**WHAT YOU HAVE TO DO**
Going through the material below, please gather all lines with the word "scene" in them.

[START]

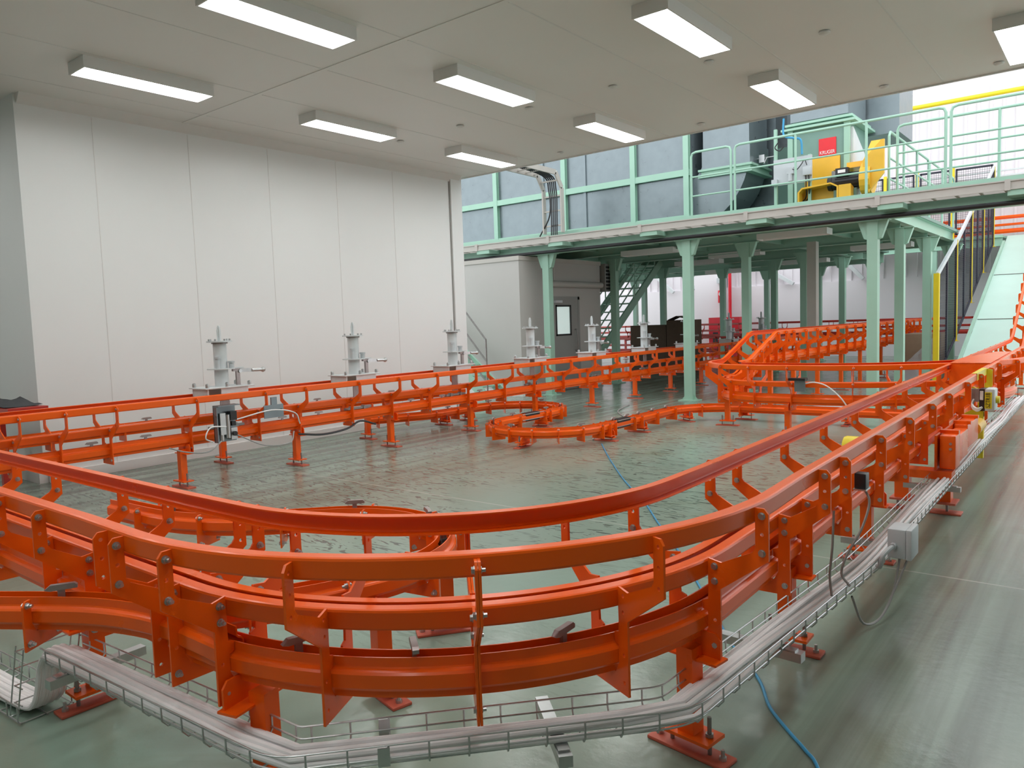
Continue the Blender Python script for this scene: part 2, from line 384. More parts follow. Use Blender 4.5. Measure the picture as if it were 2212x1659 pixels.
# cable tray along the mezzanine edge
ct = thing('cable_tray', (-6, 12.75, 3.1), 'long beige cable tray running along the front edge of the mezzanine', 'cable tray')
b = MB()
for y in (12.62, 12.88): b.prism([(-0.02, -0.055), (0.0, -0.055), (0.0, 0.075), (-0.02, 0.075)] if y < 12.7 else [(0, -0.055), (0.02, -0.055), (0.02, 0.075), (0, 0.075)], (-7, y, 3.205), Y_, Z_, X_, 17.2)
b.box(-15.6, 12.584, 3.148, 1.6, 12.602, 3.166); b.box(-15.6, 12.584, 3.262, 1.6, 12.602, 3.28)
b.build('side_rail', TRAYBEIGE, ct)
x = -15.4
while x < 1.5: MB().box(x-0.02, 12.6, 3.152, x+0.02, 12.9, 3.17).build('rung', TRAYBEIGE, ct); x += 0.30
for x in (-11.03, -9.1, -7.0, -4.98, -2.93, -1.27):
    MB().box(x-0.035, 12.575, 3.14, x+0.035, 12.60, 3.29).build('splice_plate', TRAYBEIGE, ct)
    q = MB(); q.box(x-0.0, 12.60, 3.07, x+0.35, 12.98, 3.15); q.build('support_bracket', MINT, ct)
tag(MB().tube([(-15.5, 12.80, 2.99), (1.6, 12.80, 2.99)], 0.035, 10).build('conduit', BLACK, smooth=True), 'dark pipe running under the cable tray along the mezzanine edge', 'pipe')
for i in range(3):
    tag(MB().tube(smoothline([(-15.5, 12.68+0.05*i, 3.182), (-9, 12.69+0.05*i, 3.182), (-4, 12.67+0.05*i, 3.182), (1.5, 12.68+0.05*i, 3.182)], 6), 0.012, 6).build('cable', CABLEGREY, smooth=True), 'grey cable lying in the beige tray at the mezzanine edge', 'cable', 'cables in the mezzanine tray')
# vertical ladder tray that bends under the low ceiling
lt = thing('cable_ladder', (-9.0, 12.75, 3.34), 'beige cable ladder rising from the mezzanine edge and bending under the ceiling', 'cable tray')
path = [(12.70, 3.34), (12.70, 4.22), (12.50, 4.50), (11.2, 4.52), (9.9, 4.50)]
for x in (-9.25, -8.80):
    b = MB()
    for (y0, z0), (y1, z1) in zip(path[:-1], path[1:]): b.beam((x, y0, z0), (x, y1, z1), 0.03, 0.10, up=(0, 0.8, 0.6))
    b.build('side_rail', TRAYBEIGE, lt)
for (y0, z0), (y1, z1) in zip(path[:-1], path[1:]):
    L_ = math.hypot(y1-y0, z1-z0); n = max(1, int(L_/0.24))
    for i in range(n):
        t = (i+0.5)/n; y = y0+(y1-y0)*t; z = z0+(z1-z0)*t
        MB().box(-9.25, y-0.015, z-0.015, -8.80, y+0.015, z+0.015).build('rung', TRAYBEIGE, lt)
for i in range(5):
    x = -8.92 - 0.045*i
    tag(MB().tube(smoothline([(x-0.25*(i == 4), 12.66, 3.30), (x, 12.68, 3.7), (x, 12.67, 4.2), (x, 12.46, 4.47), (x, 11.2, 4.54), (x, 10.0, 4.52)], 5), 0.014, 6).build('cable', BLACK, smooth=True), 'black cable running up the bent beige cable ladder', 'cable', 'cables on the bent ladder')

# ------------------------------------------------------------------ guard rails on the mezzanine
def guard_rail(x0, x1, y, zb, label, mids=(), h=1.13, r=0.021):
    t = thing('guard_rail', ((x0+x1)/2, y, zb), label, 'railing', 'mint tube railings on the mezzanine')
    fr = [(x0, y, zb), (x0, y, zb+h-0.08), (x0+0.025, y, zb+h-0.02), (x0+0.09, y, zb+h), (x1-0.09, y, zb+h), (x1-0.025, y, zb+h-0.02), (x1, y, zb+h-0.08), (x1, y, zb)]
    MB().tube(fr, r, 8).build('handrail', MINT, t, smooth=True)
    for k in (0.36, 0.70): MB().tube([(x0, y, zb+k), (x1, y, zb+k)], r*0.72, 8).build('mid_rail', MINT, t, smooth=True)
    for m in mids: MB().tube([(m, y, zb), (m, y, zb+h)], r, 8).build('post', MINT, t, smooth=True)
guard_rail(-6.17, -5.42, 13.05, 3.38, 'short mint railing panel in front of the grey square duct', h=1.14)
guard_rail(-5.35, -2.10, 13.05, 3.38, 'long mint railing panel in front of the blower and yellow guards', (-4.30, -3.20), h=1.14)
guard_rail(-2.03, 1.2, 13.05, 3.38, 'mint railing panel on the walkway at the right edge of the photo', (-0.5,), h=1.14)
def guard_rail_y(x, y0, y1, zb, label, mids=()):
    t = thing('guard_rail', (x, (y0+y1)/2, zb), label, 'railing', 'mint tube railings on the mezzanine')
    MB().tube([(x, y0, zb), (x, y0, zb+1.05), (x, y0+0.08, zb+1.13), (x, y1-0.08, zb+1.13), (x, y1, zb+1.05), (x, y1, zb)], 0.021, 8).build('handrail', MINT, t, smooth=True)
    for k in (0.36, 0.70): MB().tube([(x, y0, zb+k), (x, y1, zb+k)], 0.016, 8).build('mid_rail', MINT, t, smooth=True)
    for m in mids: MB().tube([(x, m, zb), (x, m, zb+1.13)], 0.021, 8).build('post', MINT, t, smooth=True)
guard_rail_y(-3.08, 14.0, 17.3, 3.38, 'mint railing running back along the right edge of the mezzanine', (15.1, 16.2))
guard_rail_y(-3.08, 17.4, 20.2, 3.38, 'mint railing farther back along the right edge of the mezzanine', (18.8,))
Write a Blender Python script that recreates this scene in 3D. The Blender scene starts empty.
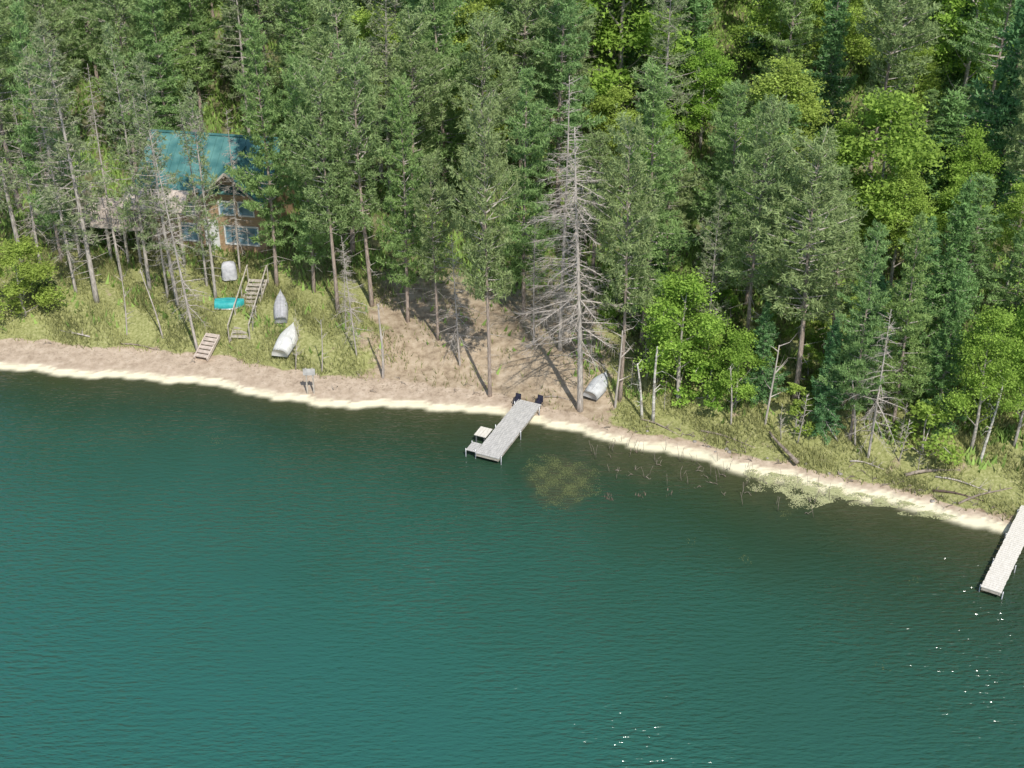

[END]

**SOLUTION BELOW**
Continue the Blender Python script for this scene: part 2, from line 384. More parts follow. Use Blender 4.5. Measure the picture as if it were 2212x1659 pixels.
Write a Blender Python script that recreates this scene in 3D. The Blender scene starts empty.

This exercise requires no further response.